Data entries
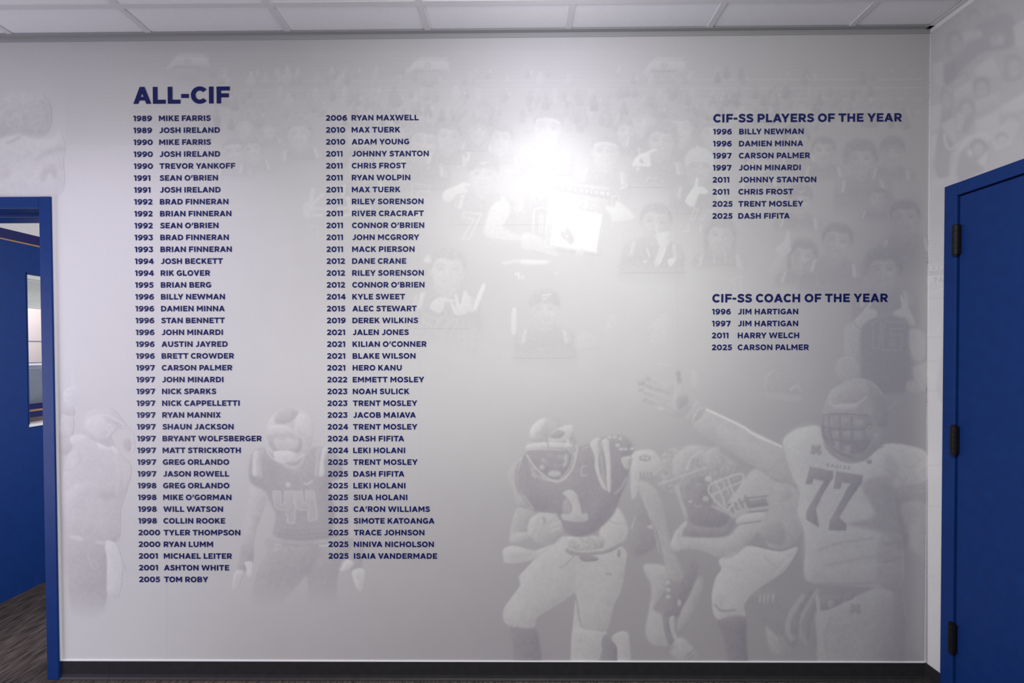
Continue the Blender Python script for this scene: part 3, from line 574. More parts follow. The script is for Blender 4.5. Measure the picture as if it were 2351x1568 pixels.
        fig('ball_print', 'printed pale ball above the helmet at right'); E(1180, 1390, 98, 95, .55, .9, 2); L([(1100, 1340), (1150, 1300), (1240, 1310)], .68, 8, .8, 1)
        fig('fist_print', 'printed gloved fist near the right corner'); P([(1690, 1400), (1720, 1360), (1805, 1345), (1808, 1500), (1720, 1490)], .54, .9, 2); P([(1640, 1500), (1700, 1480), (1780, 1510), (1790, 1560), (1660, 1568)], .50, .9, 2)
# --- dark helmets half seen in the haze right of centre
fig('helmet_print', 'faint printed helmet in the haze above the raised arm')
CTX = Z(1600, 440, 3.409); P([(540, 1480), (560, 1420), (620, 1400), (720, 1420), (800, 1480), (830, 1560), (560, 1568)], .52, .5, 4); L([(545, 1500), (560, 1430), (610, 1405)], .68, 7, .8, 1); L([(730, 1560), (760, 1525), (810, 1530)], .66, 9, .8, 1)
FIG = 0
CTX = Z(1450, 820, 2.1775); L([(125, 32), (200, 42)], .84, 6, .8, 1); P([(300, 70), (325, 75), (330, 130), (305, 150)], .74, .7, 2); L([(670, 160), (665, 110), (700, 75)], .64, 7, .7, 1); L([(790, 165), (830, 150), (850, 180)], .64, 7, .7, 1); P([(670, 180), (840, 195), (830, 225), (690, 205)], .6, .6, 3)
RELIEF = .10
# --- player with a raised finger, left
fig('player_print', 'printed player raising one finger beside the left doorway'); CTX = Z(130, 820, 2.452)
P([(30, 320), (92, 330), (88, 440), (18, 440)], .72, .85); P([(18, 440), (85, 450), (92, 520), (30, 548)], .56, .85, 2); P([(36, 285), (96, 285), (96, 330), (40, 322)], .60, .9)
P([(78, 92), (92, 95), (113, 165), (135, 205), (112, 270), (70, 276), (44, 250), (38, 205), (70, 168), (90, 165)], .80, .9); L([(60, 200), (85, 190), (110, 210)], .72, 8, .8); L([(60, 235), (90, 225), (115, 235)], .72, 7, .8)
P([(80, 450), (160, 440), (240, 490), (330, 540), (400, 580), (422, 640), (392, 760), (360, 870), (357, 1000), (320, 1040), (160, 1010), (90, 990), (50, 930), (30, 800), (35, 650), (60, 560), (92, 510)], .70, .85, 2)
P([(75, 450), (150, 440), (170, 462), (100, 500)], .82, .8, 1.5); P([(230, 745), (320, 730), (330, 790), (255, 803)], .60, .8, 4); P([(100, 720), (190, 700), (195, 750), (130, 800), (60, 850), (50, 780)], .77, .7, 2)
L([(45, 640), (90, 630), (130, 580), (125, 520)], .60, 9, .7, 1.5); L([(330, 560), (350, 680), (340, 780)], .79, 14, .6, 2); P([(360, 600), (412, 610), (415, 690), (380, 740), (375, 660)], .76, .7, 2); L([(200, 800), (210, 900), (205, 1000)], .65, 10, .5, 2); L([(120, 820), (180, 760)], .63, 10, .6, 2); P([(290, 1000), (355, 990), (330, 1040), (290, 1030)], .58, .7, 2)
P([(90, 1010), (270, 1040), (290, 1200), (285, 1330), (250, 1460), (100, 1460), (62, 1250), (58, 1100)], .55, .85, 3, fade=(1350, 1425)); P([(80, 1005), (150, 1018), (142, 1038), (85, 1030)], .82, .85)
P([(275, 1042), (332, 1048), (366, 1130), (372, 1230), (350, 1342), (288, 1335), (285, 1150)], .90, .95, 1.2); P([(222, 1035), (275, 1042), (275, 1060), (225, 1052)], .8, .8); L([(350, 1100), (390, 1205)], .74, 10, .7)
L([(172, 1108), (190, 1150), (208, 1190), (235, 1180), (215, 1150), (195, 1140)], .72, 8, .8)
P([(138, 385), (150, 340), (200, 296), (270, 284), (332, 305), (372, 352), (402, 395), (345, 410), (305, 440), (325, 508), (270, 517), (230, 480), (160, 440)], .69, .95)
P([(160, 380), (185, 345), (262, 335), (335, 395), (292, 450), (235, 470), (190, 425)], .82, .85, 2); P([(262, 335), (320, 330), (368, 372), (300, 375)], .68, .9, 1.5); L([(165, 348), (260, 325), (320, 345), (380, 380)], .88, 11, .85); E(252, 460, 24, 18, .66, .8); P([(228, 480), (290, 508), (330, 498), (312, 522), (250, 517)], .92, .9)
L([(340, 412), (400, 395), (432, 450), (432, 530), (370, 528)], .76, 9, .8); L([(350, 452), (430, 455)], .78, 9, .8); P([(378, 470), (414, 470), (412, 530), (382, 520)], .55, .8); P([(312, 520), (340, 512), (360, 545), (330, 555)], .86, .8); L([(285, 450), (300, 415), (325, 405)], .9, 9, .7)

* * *

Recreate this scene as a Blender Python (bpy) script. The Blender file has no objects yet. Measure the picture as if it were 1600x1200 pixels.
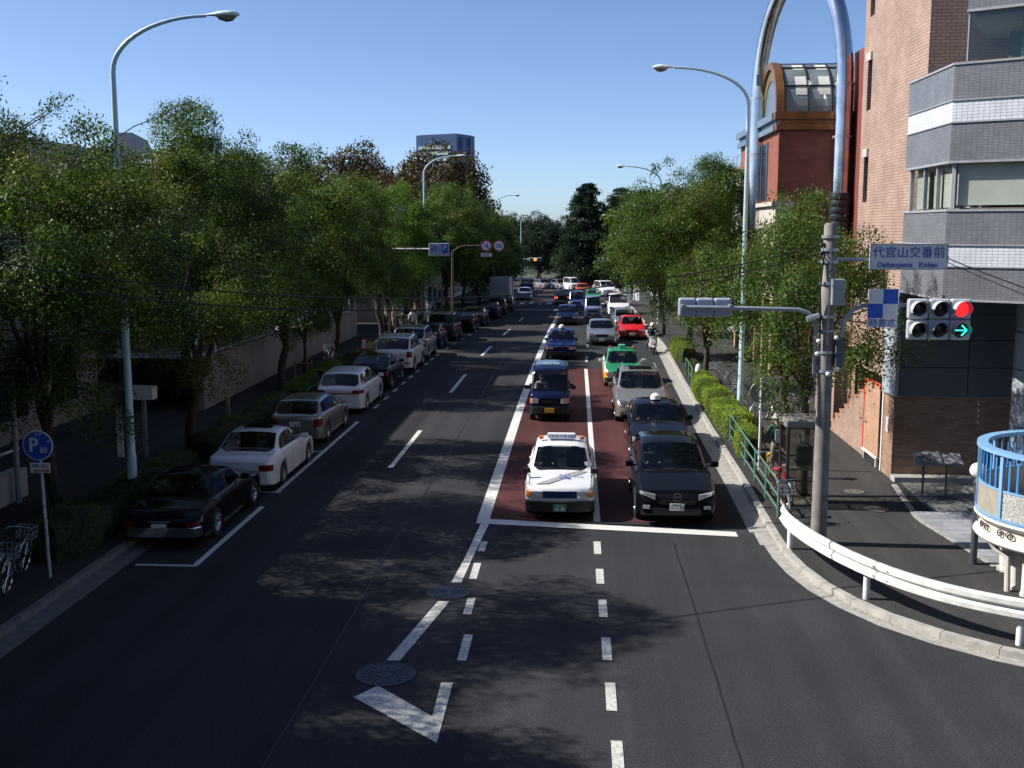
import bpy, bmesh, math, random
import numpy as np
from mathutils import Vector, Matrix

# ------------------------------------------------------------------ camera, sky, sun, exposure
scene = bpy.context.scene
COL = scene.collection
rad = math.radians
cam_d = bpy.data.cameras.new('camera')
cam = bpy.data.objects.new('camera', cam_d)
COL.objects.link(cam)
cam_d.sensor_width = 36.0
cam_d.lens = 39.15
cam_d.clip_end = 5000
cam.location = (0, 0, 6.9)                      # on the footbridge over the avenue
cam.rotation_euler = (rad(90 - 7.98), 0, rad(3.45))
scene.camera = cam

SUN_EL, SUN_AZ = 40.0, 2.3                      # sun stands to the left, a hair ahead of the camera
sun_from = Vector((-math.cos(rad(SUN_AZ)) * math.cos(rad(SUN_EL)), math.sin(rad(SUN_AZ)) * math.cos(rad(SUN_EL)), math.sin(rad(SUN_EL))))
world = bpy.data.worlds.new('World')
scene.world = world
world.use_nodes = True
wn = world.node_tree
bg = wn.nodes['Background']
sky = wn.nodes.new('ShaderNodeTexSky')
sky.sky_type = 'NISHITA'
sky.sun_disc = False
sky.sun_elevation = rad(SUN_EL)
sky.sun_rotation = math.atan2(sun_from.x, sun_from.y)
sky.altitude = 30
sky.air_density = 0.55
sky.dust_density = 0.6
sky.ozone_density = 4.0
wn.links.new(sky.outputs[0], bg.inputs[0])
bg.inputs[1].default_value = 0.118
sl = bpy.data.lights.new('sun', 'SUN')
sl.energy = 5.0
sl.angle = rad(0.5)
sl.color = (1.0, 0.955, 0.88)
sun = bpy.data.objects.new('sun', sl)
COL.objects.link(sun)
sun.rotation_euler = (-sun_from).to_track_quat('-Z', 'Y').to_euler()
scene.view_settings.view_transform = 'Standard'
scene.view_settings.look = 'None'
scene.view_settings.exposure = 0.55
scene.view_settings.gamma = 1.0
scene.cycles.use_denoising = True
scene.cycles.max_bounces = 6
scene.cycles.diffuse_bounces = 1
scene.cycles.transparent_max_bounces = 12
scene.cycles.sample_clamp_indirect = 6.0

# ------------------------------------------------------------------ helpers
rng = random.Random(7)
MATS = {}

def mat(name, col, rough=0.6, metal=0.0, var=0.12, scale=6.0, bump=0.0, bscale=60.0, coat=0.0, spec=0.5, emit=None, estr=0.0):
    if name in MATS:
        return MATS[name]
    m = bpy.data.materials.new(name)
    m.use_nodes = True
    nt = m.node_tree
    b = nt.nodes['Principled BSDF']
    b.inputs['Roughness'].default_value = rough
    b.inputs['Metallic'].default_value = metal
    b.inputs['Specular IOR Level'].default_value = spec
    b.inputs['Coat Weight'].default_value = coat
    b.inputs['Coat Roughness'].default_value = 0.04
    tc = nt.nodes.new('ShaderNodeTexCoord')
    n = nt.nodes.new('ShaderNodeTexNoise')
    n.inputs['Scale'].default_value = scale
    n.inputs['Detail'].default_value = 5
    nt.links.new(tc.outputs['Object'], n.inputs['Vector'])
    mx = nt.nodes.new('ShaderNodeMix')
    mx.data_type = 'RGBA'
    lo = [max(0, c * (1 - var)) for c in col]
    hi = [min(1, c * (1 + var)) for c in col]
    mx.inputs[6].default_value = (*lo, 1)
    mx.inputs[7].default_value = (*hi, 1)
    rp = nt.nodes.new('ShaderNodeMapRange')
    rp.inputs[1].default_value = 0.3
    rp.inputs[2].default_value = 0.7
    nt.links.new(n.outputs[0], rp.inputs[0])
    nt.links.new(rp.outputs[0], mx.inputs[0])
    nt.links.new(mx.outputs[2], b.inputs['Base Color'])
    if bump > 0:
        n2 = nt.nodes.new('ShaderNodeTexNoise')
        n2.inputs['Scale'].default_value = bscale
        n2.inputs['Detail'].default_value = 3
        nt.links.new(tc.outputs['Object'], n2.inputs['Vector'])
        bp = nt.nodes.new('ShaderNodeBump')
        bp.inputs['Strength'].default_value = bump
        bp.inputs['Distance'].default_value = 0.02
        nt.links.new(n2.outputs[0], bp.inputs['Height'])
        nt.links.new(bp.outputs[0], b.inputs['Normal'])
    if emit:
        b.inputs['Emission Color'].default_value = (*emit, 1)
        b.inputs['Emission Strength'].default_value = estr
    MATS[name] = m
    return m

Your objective
Set down exactly the lines above, from the line containing "Recreate this scene" through the line containing "scene.camera = cam". Skip the pictures.

Exercise output
Recreate this scene as a Blender Python (bpy) script. The Blender file has no objects yet. Measure the picture as if it were 1600x1200 pixels.
import bpy, bmesh, math, random
import numpy as np
from mathutils import Vector, Matrix

# ------------------------------------------------------------------ camera, sky, sun, exposure
scene = bpy.context.scene
COL = scene.collection
rad = math.radians
cam_d = bpy.data.cameras.new('camera')
cam = bpy.data.objects.new('camera', cam_d)
COL.objects.link(cam)
cam_d.sensor_width = 36.0
cam_d.lens = 39.15
cam_d.clip_end = 5000
cam.location = (0, 0, 6.9)                      # on the footbridge over the avenue
cam.rotation_euler = (rad(90 - 7.98), 0, rad(3.45))
scene.camera = cam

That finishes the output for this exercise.